### [Challenge]
Quote exactly the lines between the line containing "Write part 5" and the line containing "z1 = U(910, 980, 'x', XW)[2];", counting those two lines as part of the range. Leave the rest out.

### [Recorded data]
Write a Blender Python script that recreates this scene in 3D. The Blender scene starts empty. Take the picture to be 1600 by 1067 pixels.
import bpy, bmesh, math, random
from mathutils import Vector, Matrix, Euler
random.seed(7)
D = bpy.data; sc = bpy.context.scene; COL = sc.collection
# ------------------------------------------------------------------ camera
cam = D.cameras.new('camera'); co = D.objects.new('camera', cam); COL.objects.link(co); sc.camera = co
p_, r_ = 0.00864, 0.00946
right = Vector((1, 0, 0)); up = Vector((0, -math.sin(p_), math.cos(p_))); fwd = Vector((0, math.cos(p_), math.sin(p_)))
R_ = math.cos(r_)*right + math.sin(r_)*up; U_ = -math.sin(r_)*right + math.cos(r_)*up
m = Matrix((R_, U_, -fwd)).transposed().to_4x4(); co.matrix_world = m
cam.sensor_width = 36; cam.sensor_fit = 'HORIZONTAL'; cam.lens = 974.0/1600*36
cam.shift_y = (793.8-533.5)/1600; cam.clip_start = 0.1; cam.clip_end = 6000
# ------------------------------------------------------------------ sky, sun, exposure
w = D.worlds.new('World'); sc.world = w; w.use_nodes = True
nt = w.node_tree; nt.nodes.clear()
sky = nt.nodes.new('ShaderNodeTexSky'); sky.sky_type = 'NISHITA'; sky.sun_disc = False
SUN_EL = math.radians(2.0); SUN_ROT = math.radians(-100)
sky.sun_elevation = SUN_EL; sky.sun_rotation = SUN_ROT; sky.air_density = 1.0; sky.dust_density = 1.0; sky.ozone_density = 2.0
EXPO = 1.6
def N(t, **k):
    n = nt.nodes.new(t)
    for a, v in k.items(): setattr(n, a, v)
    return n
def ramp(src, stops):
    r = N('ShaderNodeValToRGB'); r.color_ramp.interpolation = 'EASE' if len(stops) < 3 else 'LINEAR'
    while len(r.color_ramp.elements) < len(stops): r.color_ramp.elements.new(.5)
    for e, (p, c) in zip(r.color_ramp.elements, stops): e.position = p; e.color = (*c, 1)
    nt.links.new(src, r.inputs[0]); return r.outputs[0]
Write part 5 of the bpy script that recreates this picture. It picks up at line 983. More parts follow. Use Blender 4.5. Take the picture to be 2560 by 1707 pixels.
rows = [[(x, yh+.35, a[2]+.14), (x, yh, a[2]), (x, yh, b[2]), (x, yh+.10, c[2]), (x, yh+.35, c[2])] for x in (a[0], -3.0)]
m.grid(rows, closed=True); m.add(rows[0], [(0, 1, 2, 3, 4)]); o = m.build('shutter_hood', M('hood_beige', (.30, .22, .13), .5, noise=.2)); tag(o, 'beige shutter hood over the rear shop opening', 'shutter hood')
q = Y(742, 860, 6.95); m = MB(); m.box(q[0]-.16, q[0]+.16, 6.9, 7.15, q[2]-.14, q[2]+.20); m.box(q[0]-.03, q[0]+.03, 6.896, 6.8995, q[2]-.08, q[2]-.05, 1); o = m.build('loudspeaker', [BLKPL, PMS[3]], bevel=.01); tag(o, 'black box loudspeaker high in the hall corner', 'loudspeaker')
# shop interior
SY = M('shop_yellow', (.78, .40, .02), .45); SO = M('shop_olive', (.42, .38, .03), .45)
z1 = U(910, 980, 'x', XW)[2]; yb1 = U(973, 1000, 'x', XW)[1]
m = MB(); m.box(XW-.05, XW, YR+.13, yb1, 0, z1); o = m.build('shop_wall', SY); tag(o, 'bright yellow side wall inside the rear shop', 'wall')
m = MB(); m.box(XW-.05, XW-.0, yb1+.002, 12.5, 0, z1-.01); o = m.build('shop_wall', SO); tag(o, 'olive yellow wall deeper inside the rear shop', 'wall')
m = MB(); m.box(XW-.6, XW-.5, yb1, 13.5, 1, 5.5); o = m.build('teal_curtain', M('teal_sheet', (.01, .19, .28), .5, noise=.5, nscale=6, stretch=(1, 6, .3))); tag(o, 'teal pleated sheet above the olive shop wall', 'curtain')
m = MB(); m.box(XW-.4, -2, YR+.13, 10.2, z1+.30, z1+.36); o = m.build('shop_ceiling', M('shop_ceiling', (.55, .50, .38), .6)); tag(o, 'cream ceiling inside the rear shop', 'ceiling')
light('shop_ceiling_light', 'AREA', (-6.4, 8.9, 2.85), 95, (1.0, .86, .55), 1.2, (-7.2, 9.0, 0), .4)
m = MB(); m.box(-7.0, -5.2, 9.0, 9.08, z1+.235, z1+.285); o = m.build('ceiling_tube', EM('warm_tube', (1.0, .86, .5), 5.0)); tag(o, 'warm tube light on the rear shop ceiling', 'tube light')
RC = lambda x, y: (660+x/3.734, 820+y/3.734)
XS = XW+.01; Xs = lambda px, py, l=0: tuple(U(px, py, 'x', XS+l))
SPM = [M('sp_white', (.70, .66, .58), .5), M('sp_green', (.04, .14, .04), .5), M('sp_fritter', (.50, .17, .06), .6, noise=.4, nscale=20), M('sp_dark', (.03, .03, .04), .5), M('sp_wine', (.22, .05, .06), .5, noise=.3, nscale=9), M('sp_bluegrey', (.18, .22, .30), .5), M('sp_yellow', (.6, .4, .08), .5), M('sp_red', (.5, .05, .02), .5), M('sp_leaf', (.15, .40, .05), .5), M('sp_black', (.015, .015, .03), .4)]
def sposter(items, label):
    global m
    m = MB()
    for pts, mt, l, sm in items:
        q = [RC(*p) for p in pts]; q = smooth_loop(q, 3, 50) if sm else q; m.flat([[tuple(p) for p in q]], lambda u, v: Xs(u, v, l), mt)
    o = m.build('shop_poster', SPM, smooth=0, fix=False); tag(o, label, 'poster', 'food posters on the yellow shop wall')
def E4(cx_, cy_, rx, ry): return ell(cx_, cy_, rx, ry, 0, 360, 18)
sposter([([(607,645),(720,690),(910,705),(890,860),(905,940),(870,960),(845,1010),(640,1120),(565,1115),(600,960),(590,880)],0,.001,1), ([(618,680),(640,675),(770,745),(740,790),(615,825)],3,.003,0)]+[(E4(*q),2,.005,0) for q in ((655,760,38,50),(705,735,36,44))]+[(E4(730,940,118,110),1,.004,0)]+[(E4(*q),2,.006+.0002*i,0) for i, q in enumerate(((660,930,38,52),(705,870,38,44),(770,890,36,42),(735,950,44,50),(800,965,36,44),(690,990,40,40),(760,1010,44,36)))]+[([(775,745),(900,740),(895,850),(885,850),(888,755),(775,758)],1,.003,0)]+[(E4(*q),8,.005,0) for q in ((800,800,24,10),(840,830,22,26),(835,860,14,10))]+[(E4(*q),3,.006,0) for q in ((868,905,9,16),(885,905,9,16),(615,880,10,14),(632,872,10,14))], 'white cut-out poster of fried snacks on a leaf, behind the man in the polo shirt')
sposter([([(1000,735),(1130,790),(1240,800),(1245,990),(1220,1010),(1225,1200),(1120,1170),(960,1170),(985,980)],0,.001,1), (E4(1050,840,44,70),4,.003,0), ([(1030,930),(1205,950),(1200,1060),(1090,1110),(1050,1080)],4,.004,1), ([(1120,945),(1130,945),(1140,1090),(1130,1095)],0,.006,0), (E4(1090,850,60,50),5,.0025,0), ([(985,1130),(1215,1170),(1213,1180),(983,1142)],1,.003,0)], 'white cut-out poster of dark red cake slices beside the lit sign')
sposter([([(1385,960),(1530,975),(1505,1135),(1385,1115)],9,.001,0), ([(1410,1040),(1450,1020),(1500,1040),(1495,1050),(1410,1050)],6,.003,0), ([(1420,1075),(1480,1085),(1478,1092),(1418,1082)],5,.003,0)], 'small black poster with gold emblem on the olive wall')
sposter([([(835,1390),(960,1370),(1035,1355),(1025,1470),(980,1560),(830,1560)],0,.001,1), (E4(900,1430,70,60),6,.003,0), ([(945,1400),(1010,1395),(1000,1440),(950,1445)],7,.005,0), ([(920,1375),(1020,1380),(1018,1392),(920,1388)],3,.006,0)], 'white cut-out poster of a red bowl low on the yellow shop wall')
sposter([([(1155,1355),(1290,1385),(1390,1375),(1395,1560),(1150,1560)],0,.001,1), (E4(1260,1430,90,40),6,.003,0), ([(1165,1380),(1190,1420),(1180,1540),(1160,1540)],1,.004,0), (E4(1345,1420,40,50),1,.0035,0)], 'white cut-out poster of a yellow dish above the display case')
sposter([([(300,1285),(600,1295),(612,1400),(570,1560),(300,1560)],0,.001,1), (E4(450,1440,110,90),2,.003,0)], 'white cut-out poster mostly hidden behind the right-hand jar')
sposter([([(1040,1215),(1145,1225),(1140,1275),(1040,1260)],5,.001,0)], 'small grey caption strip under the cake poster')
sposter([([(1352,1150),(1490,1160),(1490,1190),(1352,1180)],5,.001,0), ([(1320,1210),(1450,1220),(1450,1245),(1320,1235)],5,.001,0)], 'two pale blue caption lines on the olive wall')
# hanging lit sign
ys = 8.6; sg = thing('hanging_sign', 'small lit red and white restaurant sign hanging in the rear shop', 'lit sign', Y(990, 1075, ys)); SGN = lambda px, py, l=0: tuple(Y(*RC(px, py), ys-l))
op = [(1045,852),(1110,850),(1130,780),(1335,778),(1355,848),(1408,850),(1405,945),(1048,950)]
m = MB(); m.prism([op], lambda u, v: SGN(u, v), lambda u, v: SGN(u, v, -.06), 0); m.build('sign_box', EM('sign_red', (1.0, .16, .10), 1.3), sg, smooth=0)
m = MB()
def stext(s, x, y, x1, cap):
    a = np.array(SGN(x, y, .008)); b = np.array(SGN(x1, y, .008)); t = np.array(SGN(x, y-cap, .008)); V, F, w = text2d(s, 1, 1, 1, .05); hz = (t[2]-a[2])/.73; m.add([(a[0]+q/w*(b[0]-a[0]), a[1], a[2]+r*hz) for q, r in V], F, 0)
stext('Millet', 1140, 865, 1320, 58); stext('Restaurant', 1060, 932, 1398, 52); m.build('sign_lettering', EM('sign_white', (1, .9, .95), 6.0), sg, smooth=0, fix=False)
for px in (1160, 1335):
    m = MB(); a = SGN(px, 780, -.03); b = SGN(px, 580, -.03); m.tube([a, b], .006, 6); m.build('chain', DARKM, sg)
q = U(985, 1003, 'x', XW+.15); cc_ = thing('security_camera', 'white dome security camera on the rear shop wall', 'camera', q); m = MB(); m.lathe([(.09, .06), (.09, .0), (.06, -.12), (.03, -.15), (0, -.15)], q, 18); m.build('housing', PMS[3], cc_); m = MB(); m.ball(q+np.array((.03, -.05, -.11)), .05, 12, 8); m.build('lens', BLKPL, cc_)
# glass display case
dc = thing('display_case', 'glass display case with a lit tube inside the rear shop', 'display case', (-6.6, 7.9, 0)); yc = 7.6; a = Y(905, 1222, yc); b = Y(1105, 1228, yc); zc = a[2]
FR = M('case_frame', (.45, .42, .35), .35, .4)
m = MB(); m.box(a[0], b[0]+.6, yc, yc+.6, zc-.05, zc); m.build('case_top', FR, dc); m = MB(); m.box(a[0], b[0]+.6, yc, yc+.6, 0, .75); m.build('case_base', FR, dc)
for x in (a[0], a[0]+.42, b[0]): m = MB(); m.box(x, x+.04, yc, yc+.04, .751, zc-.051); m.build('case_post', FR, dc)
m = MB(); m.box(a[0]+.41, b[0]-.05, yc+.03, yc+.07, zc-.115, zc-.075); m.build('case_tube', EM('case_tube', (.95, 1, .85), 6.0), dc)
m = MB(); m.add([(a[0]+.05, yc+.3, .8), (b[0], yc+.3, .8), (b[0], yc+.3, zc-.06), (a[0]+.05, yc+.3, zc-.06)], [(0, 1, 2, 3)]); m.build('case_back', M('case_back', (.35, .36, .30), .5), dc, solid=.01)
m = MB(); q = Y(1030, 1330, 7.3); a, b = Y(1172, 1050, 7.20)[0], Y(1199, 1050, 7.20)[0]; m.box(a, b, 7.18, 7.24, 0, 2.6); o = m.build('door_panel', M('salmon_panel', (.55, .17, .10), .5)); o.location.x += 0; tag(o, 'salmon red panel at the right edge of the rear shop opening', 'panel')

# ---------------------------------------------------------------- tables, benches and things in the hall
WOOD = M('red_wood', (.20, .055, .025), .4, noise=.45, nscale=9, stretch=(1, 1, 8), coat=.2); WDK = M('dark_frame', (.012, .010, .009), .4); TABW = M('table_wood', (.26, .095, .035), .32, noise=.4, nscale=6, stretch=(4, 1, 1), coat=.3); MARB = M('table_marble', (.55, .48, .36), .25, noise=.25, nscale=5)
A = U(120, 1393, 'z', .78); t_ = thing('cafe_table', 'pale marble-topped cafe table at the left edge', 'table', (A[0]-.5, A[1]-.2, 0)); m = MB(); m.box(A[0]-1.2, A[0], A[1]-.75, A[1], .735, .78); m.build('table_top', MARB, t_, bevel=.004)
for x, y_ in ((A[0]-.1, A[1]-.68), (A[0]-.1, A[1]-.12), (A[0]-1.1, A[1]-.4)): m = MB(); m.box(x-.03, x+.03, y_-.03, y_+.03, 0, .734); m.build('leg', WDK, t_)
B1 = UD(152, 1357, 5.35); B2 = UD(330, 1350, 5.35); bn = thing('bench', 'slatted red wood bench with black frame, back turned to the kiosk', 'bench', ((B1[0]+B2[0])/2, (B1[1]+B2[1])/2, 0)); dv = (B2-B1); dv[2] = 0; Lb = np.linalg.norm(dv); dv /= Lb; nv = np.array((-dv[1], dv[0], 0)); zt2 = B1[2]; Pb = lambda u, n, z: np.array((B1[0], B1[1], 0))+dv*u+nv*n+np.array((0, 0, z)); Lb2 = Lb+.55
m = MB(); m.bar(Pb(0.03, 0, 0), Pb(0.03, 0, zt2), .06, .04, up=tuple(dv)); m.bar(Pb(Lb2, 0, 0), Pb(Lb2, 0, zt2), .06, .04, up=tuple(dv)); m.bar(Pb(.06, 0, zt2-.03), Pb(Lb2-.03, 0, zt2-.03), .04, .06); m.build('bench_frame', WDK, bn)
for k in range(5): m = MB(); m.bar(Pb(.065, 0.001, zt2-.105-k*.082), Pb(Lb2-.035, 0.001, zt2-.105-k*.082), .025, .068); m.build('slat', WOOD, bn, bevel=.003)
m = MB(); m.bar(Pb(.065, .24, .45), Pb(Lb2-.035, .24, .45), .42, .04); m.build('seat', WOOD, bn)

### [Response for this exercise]
Write part 5 of the bpy script that recreates this picture. It picks up at line 983. More parts follow. Use Blender 4.5. Take the picture to be 2560 by 1707 pixels.
rows = [[(x, yh+.35, a[2]+.14), (x, yh, a[2]), (x, yh, b[2]), (x, yh+.10, c[2]), (x, yh+.35, c[2])] for x in (a[0], -3.0)]
m.grid(rows, closed=True); m.add(rows[0], [(0, 1, 2, 3, 4)]); o = m.build('shutter_hood', M('hood_beige', (.30, .22, .13), .5, noise=.2)); tag(o, 'beige shutter hood over the rear shop opening', 'shutter hood')
q = Y(742, 860, 6.95); m = MB(); m.box(q[0]-.16, q[0]+.16, 6.9, 7.15, q[2]-.14, q[2]+.20); m.box(q[0]-.03, q[0]+.03, 6.896, 6.8995, q[2]-.08, q[2]-.05, 1); o = m.build('loudspeaker', [BLKPL, PMS[3]], bevel=.01); tag(o, 'black box loudspeaker high in the hall corner', 'loudspeaker')
# shop interior
SY = M('shop_yellow', (.78, .40, .02), .45); SO = M('shop_olive', (.42, .38, .03), .45)
z1 = U(910, 980, 'x', XW)[2]; yb1 = U(973, 1000, 'x', XW)[1]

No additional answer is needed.